Uma visita à página do Portal da
Transparência da Controladoria-Geral da União mostra que o padrão de conduta
das emendas parlamentares tem piorado bastante desde 2015, tanto com relação
aos valores empenhados quanto aos valores efetivamente pagos. Naquele ano, foi
efetivado o pagamento de R$ 24,122 milhões para empenhos de R$ 3,381 bilhões.
No ano seguinte, quando se aprovou o teto de gastos, o valor total empenhado
naquelas emendas somou mais de o dobro observado no ano anterior, enquanto que
o valor pago cresceu nada mais nada menos do que oitenta vezes:
respectivamente, atingiram R$ 7,223 bilhões e R$ 1,964 bilhão.
Em 2019, primeiro ano de governo Bolsonaro,
foram apresentadas 8.150 emendas com empenho no valor de R$ 12,970 bilhões e
pagamentos da ordem de R$ 5,74 bilhões. Em 2020, um total de 8.386 emendas
empenhou R$ 35,18 bilhões com R$ 16,11 bilhões pagos. Este ano, até o início de
outubro, o valor empenhado em 5.190 emendas chegou a R$ 19,24 bilhões, tendo
sido pagos R$ 9,71 bilhões, quase o dobro do que foi pago em todo o ano de
2019. Grande parte do dinheiro que sai do orçamento pela via das emendas
parlamentares tem sido destinado à área da saúde, pelo menos no papel, uma vez
que não há controle rigoroso sobre o dispêndio daquele tipo de rubrica.
Entre os dez destinos mais favorecidos
pelas emendas parlamentares, em termos de valor de verba empenhada este ano,
estão, pela ordem: fundo estadual de saúde do estado de São Paulo (primeiro
lugar em disparada, com R$ 300 milhões), Caixa Econômica Federal (CEF) em
Brasília, estado do Mato Grosso, fundo estadual de saúde do Ceará, secretaria
do meio ambiente de Mato Grosso do Sul, fundo estadual de saúde do Rio Grande
do Sul, município de Arapiraca em Alagoas, fundo estadual de saúde do Amapá,
estado do Mato Grosso do Sul e fundo municipal de saúde de São Gonçalo, no
estado do Rio de Janeiro, de acordo com dados da Controladoria-Geral da União.

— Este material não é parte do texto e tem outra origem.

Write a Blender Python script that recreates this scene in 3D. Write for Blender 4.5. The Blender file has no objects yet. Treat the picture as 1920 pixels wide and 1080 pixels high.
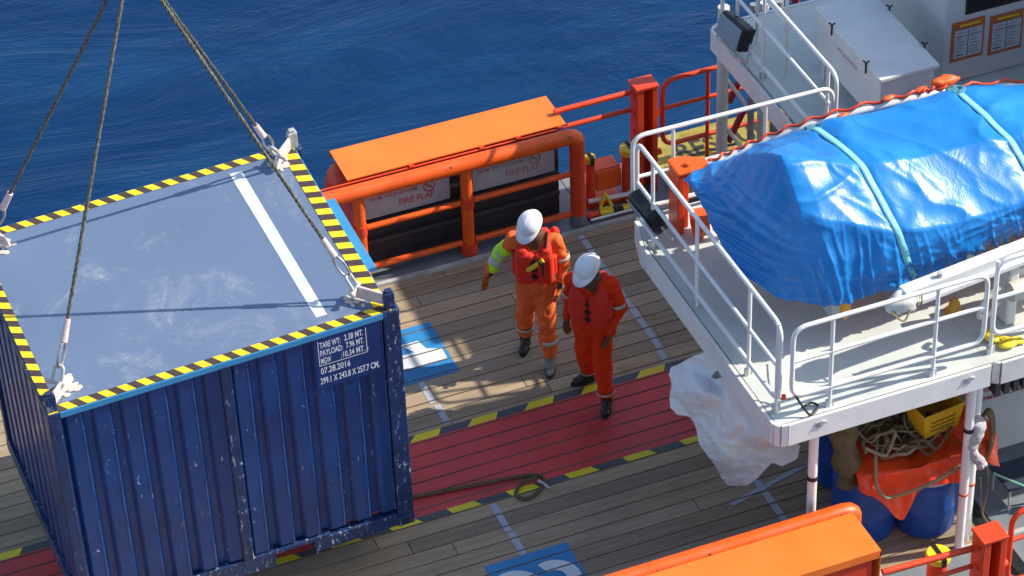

A lista é curiosa, para dizer o mínimo. De
cara, seria de se perguntar o motivo pelo qual a CEF precisa receber recursos
de emendas parlamentares sendo uma autarquia do governo federal? O valor
empenhado para a Caixa na lista acima atingiu R$ 117,4 milhões até o início de
outubro. O governo do Mato Grosso do Sul (com a soma das verbas de duas
operações da lista) tem empenhos da ordem de R$ 175,35 milhões. O município de
Arapiraca, governado pelo MDB, é favorecido com R$ 85,5 milhões empenhados,
enquanto que para São Gonçalo, do prefeito capitão Nelson dos Santos do PL, o
valor é de R$ 79,5 milhões. Deve-se ressaltar que empenho não é gasto, mas é o
primeiro passo no processo da pressão política sobre o Executivo.
As artimanhas para contornar os limites de
gastos são várias, como o projeto de Lei Complementar 123 já aprovado na Câmara
dos Deputados, que exclui do teto os recursos de emendas parlamentares de
bancada ou a PEC 383 que obriga a União a destinar 1% da receita líquida
corrente por ano ao Sistema Único de Assistência Social (SUAS). Sem falar nos
créditos extraordinários abertos junto ao Congresso fora de qualquer limite.
Face ao que se vê, não dá para ignorar o famoso ditado de que “nada está tão ruim que não possa piorar”.